### STATED EXERCISE
Your task is to print the material below exactly as presented.

★ ★ ★

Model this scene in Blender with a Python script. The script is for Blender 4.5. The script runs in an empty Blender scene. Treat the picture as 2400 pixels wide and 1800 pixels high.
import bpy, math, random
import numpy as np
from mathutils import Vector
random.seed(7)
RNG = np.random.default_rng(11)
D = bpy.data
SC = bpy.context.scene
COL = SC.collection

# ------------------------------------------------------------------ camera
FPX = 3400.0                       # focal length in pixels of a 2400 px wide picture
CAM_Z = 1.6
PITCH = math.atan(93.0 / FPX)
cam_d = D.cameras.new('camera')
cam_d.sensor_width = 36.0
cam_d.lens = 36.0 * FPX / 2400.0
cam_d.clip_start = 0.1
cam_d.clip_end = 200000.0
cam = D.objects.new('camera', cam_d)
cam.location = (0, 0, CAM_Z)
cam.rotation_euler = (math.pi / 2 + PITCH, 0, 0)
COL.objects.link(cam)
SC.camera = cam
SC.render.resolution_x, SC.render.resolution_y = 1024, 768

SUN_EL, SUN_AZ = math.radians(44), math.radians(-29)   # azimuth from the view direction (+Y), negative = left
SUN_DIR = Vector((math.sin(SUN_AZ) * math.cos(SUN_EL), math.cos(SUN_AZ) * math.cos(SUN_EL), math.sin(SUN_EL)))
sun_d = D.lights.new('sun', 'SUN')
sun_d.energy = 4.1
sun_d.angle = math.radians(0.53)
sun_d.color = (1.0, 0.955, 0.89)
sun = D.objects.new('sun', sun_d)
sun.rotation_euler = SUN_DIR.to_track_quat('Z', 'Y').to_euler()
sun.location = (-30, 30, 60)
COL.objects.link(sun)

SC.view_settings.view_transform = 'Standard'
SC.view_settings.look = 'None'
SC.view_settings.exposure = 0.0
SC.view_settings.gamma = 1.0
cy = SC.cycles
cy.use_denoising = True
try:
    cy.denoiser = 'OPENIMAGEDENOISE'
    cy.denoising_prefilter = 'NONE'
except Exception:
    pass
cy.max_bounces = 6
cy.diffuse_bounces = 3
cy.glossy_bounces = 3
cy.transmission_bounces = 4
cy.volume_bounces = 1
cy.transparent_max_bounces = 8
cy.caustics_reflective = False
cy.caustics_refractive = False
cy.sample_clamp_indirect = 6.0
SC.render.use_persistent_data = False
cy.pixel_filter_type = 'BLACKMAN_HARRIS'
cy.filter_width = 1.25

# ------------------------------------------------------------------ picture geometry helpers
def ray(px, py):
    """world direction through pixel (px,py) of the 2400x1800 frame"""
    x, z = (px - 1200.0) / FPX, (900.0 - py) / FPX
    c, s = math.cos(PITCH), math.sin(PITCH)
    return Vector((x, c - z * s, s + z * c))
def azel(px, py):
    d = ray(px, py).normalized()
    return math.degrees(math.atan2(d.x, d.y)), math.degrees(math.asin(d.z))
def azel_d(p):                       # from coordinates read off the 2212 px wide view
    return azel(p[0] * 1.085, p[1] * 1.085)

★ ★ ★

### EXERCISE ANSWER
Model this scene in Blender with a Python script. The script is for Blender 4.5. The script runs in an empty Blender scene. Treat the picture as 2400 pixels wide and 1800 pixels high.
import bpy, math, random
import numpy as np
from mathutils import Vector
random.seed(7)
RNG = np.random.default_rng(11)
D = bpy.data
SC = bpy.context.scene
COL = SC.collection

# ------------------------------------------------------------------ camera
FPX = 3400.0                       # focal length in pixels of a 2400 px wide picture
CAM_Z = 1.6
PITCH = math.atan(93.0 / FPX)
cam_d = D.cameras.new('camera')
cam_d.sensor_width = 36.0
cam_d.lens = 36.0 * FPX / 2400.0
cam_d.clip_start = 0.1
cam_d.clip_end = 200000.0
cam = D.objects.new('camera', cam_d)
cam.location = (0, 0, CAM_Z)
cam.rotation_euler = (math.pi / 2 + PITCH, 0, 0)
COL.objects.link(cam)
SC.camera = cam
SC.render.resolution_x, SC.render.resolution_y = 1024, 768

SUN_EL, SUN_AZ = math.radians(44), math.radians(-29)   # azimuth from the view direction (+Y), negative = left
SUN_DIR = Vector((math.sin(SUN_AZ) * math.cos(SUN_EL), math.cos(SUN_AZ) * math.cos(SUN_EL), math.sin(SUN_EL)))
sun_d = D.lights.new('sun', 'SUN')
sun_d.energy = 4.1
sun_d.angle = math.radians(0.53)
sun_d.color = (1.0, 0.955, 0.89)
sun = D.objects.new('sun', sun_d)
sun.rotation_euler = SUN_DIR.to_track_quat('Z', 'Y').to_euler()
sun.location = (-30, 30, 60)
COL.objects.link(sun)

SC.view_settings.view_transform = 'Standard'
SC.view_settings.look = 'None'
SC.view_settings.exposure = 0.0
SC.view_settings.gamma = 1.0
cy = SC.cycles
cy.use_denoising = True
try:
    cy.denoiser = 'OPENIMAGEDENOISE'
    cy.denoising_prefilter = 'NONE'
except Exception:
    pass
cy.max_bounces = 6
cy.diffuse_bounces = 3
cy.glossy_bounces = 3
cy.transmission_bounces = 4
cy.volume_bounces = 1
cy.transparent_max_bounces = 8
cy.caustics_reflective = False
cy.caustics_refractive = False
cy.sample_clamp_indirect = 6.0
SC.render.use_persistent_data = False
cy.pixel_filter_type = 'BLACKMAN_HARRIS'
cy.filter_width = 1.25

# ------------------------------------------------------------------ picture geometry helpers
def ray(px, py):
    """world direction through pixel (px,py) of the 2400x1800 frame"""
    x, z = (px - 1200.0) / FPX, (900.0 - py) / FPX
    c, s = math.cos(PITCH), math.sin(PITCH)
    return Vector((x, c - z * s, s + z * c))
def azel(px, py):
    d = ray(px, py).normalized()
    return math.degrees(math.atan2(d.x, d.y)), math.degrees(math.asin(d.z))
def azel_d(p):                       # from coordinates read off the 2212 px wide view
    return azel(p[0] * 1.085, p[1] * 1.085)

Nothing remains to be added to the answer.